True enough, but the major premise is too optimistic: majorities in Congress or in public opinion polls do not democratic legitimacy make. In matters of war perhaps even more than other issues, senators and representatives are far more responsible to the moneyed interests who bankroll their campaigns than to the voters forced to choose between only two candidates. And modern polls, which didn’t exist until the mid-1930s, are roughly equivalent to the early idea of a merely advisory war referendum, which one supporter of a binding vote warned would be “supremely irrelevant to people who are willing to use war as an instrument in the working-out of national policy.” If Ignatieff actually meant what he wrote — rather than mapping out a strategy for the fire-department to be able to go on future adventures — he would have to support a constitutional amendment for a war referendum. “Strict control” is non-existent without it.

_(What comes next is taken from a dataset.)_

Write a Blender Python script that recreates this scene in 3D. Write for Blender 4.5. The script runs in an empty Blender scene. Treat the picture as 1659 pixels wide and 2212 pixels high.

The week after the Panay incident, Roosevelt met with his cabinet to discuss ideas for retaliation against Japan, including a naval quarantine. According to the diaries of Treasury Secretary Henry Morgenthau, the president asked: “After all, if Italy and Japan have evolved a technique of fighting without declaring war, why can’t we develop a similar one?” If Mussolini or Hirohito were around today, the envy would surely be theirs.